The art of the personal


It is perhaps inevitable that most artists use their personal lives at some point to fuel their work.  Short stories, novels, songs, paintings, even symphonies — you can find examples of autobiographical content throughout history.

Some artists are more open (blatant?) about it than others.  Think of Picasso and his succession of mistresses/wives, or Norman Mailer and his fiction.  Hemingway, Woolf, Eggers: enthusiastic practitioners of the roman à clef.  David Hockney and his lovers. Tchaikovsky and his Pathétique.  Beethoven and his Pastoral.

So here's an exercise I thought of the other day that might be interesting to a fiction writer (which I am not): notice one small aspect of your personality, some quirk maybe that might be an interesting observation about a character.

Write a paragraph or two describing/showing that quirk about that fictional character who is actually you.  Feel free to not be completely accurate, but be honest, and make it a positive take on the quirk.

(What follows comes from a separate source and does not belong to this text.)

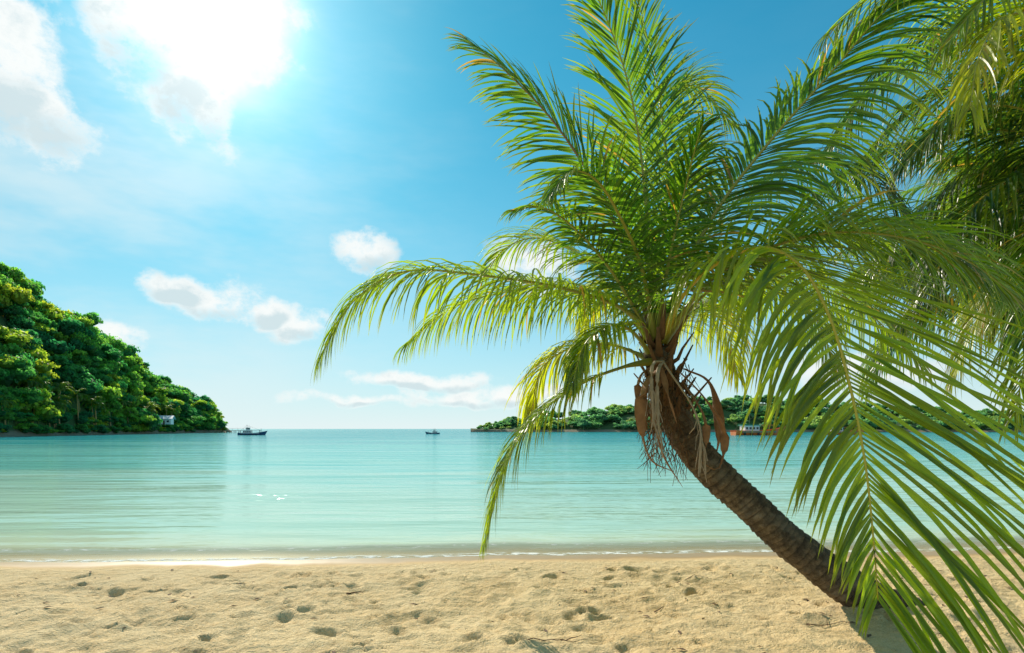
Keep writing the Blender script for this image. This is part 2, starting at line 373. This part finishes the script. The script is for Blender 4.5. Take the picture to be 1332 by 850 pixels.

Now, write a second piece about a character who is the opposite of that. Get inside the head of someone who feels the opposite of you on living in an older home, or doing yard work, or being stuck in traffic. Be equally positive about their point of view.

(If you're a true writer, i.e., a masochist, go back and rewrite your first bit to give it a negative slant.  You know you want to.)

As our own Georg Christoph Lichtenberg says, "To do the opposite is also a form of imitation."